Tuesday, 18 July 2006 11:38 pm

Hehe, shouldve interviewed the RoR gang... They'll be like... AHA that is generated for me..that too..Oh yeah even that...

So what did you ever do? / What do you do?

I blog and read blogs...

We are sorry? We can't make you an offer...

Damn freakin "ENTERPRISE"


2. Yakov Fain left...
Thursday, 20 July 2006 2:23 pm

I've published this blog entry at Javalobby, and there is an interesting dicussion on the subject. See http://www.javalobby.org/java/forums/t76397.html


3. Ben left...
Saturday, 29 July 2006 11:58 pm

Yakov, it's call working at high-level of absraction... Just as no one care much about assembler anymore. I think esp with Internet time shrinking to 6 months or less, your boss care about something that works, not how it works anymore.


4. Yakov Fain left...
Sunday, 30 July 2006 12:47 am

I could care less about my boss. I care about my job security. People who do no want to know how it works will get by for a while, but they rather not complain when their job goes to India, which has some number of people who know the how and can perform this job for half price


5. Ben left...
Monday, 7 August 2006 12:11 am

Yakov, awhile back we have a lively discussion on Ajax "superstars": http://yakovfain.javadevelopersjournal.com/90125_a_year_job.htm

As you know,unfortunately, by and large, the American culture is about expediency: quickest,fastest, biggest,... Mgrs got their bonus thru shipping a product; not thru beautiful code anymore. There are some diehards but those I suspect are minority,probably in the ivory towels. In this fast-moving software industry, those who brings in $$$ makes the rule. Remember the punchline about Golden Rule: Those has the gold, makes the rule?

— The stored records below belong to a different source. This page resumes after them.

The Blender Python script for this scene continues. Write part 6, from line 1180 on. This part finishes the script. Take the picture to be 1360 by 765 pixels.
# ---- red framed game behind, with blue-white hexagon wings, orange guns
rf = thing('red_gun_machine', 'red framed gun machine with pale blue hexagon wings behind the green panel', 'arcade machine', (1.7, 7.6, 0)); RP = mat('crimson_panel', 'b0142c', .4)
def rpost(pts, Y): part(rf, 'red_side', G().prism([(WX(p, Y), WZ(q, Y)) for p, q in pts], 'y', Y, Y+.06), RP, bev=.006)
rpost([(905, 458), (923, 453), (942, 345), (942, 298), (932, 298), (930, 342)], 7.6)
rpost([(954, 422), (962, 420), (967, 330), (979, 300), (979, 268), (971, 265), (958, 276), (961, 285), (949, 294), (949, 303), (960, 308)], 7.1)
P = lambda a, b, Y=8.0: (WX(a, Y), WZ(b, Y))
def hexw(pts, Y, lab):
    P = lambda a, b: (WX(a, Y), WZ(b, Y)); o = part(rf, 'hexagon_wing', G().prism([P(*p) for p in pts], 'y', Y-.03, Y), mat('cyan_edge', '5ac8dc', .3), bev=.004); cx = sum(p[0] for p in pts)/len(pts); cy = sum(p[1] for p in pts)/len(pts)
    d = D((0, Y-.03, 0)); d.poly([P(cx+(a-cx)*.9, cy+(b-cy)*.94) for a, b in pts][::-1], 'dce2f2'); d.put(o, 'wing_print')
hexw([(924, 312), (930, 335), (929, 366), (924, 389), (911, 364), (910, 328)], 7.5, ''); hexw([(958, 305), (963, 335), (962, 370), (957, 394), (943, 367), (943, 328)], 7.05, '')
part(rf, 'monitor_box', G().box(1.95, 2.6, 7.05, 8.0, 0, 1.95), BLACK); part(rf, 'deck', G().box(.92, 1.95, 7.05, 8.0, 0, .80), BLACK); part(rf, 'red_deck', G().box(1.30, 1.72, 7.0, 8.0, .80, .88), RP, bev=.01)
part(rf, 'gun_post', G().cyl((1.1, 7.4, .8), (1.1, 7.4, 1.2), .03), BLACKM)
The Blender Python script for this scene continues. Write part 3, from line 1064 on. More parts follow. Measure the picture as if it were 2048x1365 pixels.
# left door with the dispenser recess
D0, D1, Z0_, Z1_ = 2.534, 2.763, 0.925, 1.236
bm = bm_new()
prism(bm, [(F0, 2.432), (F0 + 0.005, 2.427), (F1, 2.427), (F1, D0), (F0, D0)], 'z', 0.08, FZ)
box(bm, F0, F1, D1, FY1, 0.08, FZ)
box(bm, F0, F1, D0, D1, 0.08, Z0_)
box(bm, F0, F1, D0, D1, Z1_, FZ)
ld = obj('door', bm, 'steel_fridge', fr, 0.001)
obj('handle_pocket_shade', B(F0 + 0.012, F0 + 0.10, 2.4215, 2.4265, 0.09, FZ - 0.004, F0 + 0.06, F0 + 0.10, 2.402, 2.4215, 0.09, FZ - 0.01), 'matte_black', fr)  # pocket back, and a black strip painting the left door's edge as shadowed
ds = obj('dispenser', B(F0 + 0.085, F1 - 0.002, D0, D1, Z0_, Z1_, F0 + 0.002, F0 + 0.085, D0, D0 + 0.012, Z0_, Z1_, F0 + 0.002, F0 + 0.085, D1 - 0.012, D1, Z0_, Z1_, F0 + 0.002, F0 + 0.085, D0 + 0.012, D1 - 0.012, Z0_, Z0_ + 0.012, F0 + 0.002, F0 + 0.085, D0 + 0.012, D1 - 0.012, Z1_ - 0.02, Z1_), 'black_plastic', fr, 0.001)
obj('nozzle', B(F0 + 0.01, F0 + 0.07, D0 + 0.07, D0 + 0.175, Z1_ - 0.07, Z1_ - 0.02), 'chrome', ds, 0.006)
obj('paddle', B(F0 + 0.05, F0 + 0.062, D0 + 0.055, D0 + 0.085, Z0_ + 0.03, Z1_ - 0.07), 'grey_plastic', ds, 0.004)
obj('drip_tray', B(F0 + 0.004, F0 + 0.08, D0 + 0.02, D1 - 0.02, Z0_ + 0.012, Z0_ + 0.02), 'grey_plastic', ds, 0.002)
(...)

No wonder, American kids wised up and head to MBA program instead of Computer Sc. program. Can't blame them. Software Develpers are now regarded as the "brick masons" of the 21st century...read commoditization. Too bad. Internet has become the great equalizer in distributing know-how and knowledge to the masses. We could barely hold onto the software "priesthood" that we once enjoyed.